Creeping Numeralism
It was called the zoning improvement plan, but went by its chipper acronym, Zip. And it wasn’t adapted quickly, wrote John Kelly in yesterday’s Washington Post. Zip codes met with “pockets of resistance,” he said, including from the White House, which omitted “20500” from its official stationery, even though President Lyndon Johnson had ordered federal agencies to start using the five-digit code a month or so earlier, in June 1965.
Americans may have been sick of numbers, Kelly said. Three years earlier they’d had to start including Social Security numbers on their tax returns. That same year, 1962, AT&T introduced “all-number” calling — which put an end to such notable exchanges as BUtterfield 8 and MUrray Hill 6.

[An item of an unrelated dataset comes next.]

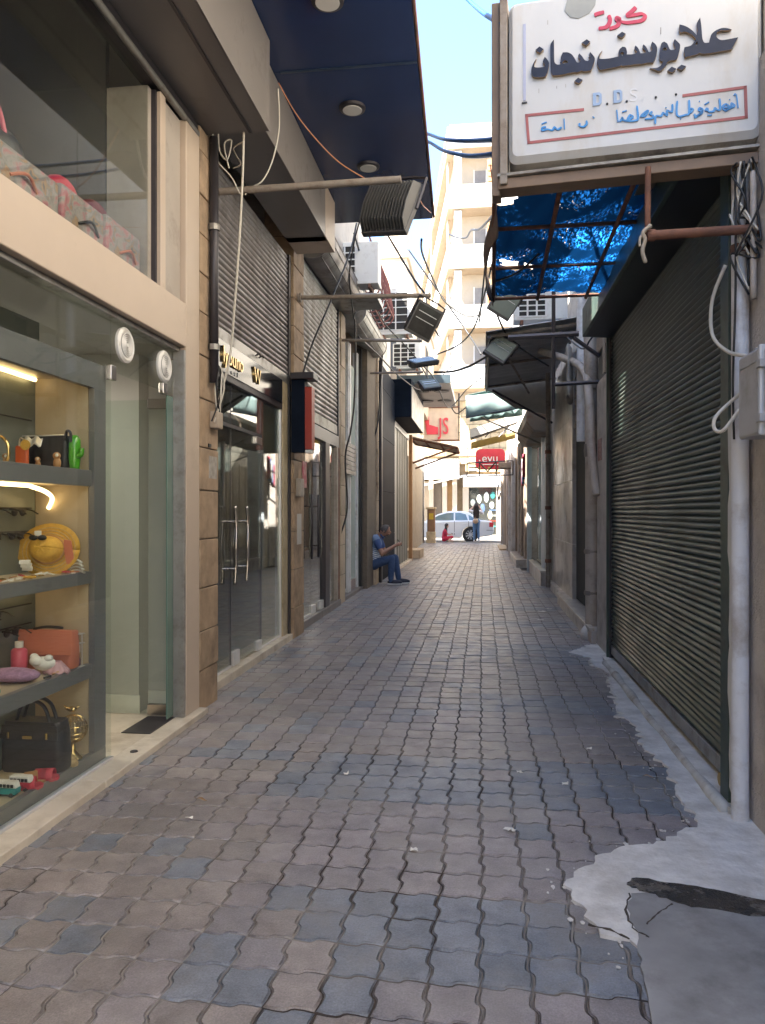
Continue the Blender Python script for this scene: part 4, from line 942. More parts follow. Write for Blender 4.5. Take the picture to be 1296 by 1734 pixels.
RED = [[(0.366, 0.598),(0.383, 0.602),(0.409, 0.605)], [(0.428, 0.587),(0.434, 0.561),(0.418, 0.536),(0.384, 0.535)], [(0.476, 0.548),(0.464, 0.559),(0.464, 0.570),(0.473, 0.566),(0.473, 0.546),(0.461, 0.531),(0.431, 0.526)], [(0.545, 0.604),(0.529, 0.590),(0.508, 0.572),(0.542, 0.571),(0.570, 0.571),(0.583, 0.557),(0.570, 0.542),(0.529, 0.540),(0.501, 0.543),(0.476, 0.553),(0.473, 0.563)]]
BLUE = [[(0.233, 0.146),(0.235, 0.098)], [(0.222, 0.109),(0.204, 0.100),(0.191, 0.113),(0.18, 0.100),(0.159, 0.107),(0.135, 0.104),(0.137, 0.117),(0.153, 0.118)], [(0.132, 0.134),(0.155, 0.141)], [(0.302, 0.117),(0.302, 0.104),(0.32, 0.099),(0.333, 0.111),(0.331, 0.125)], [(0.359, 0.140),(0.366, 0.132)], [(0.463, 0.156),(0.469, 0.101)], [(0.476, 0.102),(0.489, 0.119),(0.485, 0.112),(0.502, 0.103),(0.532, 0.115),(0.521, 0.126),(0.508, 0.107)], [(0.487, 0.144),(0.506, 0.148)], [(0.549, 0.164),(0.554, 0.108),(0.538, 0.098),(0.506, 0.102),(0.487, 0.112)], [(0.563, 0.112),(0.579, 0.126),(0.597, 0.136),(0.583, 0.114),(0.565, 0.114)], [(0.615, 0.129),(0.604, 0.121),(0.617, 0.112),(0.615, 0.100),(0.583, 0.100)], [(0.627, 0.073),(0.629, 0.106),(0.651, 0.105),(0.660, 0.118),(0.676, 0.104),(0.676, 0.126),(0.696, 0.118),(0.698, 0.151)], [(0.669, 0.141),(0.674, 0.138)], [(0.718, 0.163),(0.718, 0.099),(0.754, 0.097),(0.767, 0.105),(0.767, 0.161)], [(0.77, 0.102),(0.783, 0.117),(0.772, 0.123)], [(0.730, 0.086),(0.734, 0.081)], [(0.789, 0.097),(0.794, 0.087),(0.816, 0.094),(0.822, 0.112),(0.811, 0.120),(0.807, 0.109),(0.822, 0.102),(0.789, 0.079)], [(0.809, 0.151),(0.811, 0.148)], [(0.831, 0.132),(0.849, 0.141)], [(0.833, 0.105),(0.842, 0.114),(0.847, 0.099),(0.868, 0.099),(0.873, 0.112),(0.884, 0.101),(0.894, 0.107),(0.891, 0.15)], [(0.842, 0.083),(0.860, 0.083)], [(0.903, 0.106),(0.916, 0.095),(0.929, 0.107),(0.903, 0.111),(0.918, 0.123),(0.936, 0.106),(0.951, 0.111),(0.940, 0.124),(0.936, 0.106),(0.912, 0.093)], [(0.931, 0.142),(0.933, 0.139)], [(0.959, 0.159),(0.966, 0.100)], [(0.949, 0.156),(0.955, 0.164)]]
FRAME = [[(0.315, 0.178),(0.064, 0.184),(0.074, 0.057),(0.999, 0.057),(0.995, 0.187),(0.746, 0.184)], [(0.055, 0.608),(0.064, 0.254)]]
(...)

In fact, Kelly reports, there was an “Anti-Digit Dialing League” created to fight “creeping numeralism.”
I wonder what the anti-numeralists would think of life in 2018. Today I created three new passwords, all letter-number-symbol combinations. In the course of doing that I was sent at least four different codes that would expire in minutes or hours. Numbers were texted to me, which I then used to create new letter-number codes.
As I wrote recently, the world has been heading toward numeralism for at least 400 years. Now we have Zip-plus-four. Put me in the words column, though. I’ll fight “creeping numeralism” wherever I find it.